According to a CBS story, "Plans to build a high speed rail line between Tampa and Orlando died Friday, when the Florida Supreme Court sided with Republican Gov. Rick Scott, who has argued he has no obligation to accept federal funding for the project. The 84-mile rail line was expected to be a highlight of the Obama administration's infrastructure investments, but the new Republican governor turned down the $2.4 billion in federal funds allocated for the project. Department of Transportation Secretary Ray LaHood had tried to convince Scott to take the money, but in a statement today, LaHood confirmed the money will now go to other states investing in high speed rail."

That’s great, Mr. Secretary. Even if it’s a waste, just keep on spending, right? I mean, after all, it’s not your money going down the drain.

Exactly...

The idea of “bringing High-Speed Rail (HSR) to America has been a decades-long dream for liberals, who have long envied Europe's extensive rail system,,” according to Philip Klein writing in The American Spectator. “Building a high-speed rail network, they hope, would move the nation away from automobiles and reduce pollution. It has the added bonus of being a massive, centrally planned public works project. The problem is just because rail has worked elsewhere, that doesn't mean it makes sense here. ‘We're not like Spain or France, where the population densities are a lot higher, and the cities are not as spread out,’ Ken Orski, a former transportation official in the Nixon and Ford administrations and publisher of the newsletter Innovation Briefs, says. ‘So you can connect cities like Barcelona and Madrid or Paris and Marseilles easily.’"

Klein points out that “large European cities have ‘distribution systems,’ meaning that when passengers arrive at a station, they can get where they need to go by public transportation or walking, without a car. By contrast, in a city like say, Fresno, a person would be stranded without one. ‘So people who are saying ‘Look at Europe, why can't we be like Europe?' I don't think they really realize the difference between our geographic and demographic conditions and theirs,’ Orski says. The only place where high-speed rail could theoretically make sense would be the Northeast corridor from Washington to Boston, which would pass through Baltimore, Philadelphia, and New York. The problem is, Orski explains, it's likely ‘50 years too late,’ because the area along that route is already densely populated and developed, making it cost prohibitive to acquire right of way.

“Nonetheless,” Klein writes, “when candidate Obama began speaking glowingly about high-speed rail during the Democratic primaries, liberals only cheered him on.”

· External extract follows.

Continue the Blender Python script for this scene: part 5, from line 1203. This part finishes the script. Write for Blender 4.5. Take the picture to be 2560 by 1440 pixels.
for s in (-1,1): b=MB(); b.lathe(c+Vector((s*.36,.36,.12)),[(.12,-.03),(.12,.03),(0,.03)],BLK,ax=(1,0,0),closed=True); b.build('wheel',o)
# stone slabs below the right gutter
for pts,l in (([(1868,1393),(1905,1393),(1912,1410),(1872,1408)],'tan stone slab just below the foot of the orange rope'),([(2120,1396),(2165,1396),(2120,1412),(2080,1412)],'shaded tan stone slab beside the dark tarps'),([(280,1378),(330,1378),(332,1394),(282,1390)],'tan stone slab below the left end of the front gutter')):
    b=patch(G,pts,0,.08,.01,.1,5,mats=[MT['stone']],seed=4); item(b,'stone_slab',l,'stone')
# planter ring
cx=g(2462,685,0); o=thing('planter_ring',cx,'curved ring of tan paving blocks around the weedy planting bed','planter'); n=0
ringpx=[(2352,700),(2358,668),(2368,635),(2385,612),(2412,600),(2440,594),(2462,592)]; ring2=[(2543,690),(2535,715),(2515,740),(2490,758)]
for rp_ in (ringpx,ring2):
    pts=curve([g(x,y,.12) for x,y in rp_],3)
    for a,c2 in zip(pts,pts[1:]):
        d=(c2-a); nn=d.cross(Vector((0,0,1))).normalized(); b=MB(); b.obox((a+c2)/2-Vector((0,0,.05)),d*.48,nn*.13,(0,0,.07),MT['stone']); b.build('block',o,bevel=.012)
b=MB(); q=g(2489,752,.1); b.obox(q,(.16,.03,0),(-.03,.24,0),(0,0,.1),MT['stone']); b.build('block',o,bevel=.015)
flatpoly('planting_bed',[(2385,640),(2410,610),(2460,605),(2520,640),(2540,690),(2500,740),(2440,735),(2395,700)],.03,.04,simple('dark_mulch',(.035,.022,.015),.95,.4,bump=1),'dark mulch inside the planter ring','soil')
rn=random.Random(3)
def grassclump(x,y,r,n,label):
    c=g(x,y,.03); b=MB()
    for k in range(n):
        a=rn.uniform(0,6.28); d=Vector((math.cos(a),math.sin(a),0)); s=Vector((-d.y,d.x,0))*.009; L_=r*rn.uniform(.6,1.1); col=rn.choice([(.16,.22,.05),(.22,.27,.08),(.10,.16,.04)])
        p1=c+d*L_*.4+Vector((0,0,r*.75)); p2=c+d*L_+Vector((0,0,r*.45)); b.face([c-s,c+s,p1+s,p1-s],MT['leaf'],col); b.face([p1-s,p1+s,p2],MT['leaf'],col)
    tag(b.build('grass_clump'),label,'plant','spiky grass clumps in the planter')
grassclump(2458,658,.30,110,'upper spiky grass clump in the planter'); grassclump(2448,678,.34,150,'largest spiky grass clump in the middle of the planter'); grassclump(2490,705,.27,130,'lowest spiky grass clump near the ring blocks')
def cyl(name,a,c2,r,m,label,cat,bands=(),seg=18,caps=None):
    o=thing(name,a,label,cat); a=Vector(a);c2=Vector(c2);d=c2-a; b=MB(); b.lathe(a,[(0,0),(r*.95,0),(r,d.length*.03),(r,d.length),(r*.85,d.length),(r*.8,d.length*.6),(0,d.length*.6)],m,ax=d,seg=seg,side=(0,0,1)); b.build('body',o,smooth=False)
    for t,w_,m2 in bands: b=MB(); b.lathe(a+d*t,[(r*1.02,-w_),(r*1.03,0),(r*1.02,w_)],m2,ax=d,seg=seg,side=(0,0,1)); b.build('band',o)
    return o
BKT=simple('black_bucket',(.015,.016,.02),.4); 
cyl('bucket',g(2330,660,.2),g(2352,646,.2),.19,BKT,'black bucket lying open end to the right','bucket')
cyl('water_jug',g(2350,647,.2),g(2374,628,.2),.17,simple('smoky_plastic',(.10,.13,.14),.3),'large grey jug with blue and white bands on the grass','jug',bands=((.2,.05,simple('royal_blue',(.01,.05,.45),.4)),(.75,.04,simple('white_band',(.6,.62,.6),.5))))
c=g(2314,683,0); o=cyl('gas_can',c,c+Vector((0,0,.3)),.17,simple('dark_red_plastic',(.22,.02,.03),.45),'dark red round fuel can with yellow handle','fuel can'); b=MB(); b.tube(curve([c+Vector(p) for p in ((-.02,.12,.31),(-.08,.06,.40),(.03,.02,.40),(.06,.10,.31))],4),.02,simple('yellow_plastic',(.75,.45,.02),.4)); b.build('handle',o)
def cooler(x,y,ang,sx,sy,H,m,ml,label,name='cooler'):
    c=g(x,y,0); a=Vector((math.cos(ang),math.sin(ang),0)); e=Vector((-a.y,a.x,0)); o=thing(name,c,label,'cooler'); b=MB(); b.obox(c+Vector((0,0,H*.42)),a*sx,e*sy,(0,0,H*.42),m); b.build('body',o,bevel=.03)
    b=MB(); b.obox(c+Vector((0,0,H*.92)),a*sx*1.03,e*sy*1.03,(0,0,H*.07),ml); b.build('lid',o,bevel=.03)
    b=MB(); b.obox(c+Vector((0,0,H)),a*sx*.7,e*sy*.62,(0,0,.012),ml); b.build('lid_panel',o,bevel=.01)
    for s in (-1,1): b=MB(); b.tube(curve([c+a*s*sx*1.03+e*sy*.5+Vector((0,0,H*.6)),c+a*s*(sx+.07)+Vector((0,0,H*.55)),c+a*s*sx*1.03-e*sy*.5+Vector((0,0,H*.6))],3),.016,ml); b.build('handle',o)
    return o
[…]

Which brings us back to the situation in Florida...and now elsewhere in the United States.

A train route to nowhere...

From Reason: "Florida Gov. Rick Scott made the right decision in once again (and for the final time, hopefully) turning down $2.4 billion in federal funding for the proposed Orlando-to-Tampa rail line. The line could have cost Floridians up to $3 billion more than advertised, since there is good evidence the cost estimate was low-balled. And it would have required ongoing operating subsidies because it didn’t meet even the basic criteria for a successful high-speed rail line. Yes, Orlando is a major tourist attraction. But Tampa and Orlando are highly spread-out cities and don’t have large central business districts that the majority of people seek to reach. "

The Reason article continues: "The bad news: It doesn’t look like Transportation Secretary Ray LaHood is learning anything. He’s promising to simply divert the $2.4 billion in taxpayer money to other states’ rail projects. If the Obama administration is serious about rebuilding the nation’s infrastructure they should stop pushing shiny, medium-speed trains and shift the funding to cost-effective transportation projects that will move goods and people—as Gov. Scott requested. The nation needs plenty of infrastructure upgrades. And the most needed infrastructure projects will all demonstrate high benefit-cost ratios that will either interest the private sector in building them or make them self-supporting via user fees. High-speed trains aren’t needed and aren’t cost-effective. A serious Transportation Secretary would focus on getting people and goods moving, not ribbon-cutting ceremonies for medium-speed trains."

Which brings us to the situation in California (below), where the state’s proposed HSR project has moved from a voter-approved ballot initiative to a target of scorn (and cost-cutters).


California's (proposed) high-speed boondoggle...

“In December,” Klein writes, “California's projected budget deficit swelled to $25.4 billion, raising further doubts about whether the state could afford such an extravagant public works project. If the system is fully built, it would cost an estimated $647 million a year for 30 years for state taxpayers to pay off the $9.9 billion in bonds that would need to be issued. State Sen. LaMalfa says that this is particularly irresponsible at a time when people are already protesting proposed cuts to education and health care services.”


"We do not have the money to make the payments on this rail system," LaMalfa explained to Klein.

“Some have raised questions about the reliability of the estimate that the entire system would cost $43 billion,” Klein notes. “A Reason Foundation study projected that the real cost would be far higher, in the range of $65 billion to $81 billion. Wendell Cox, one of the authors of the study, says that based on international data, the cost of these types of projects tends to be underestimated by 40 percent to 100 percent, because public officials have every incentive to low-ball the figures to get projects approved.”

We’ve heard that train the tracks before, haven’t we?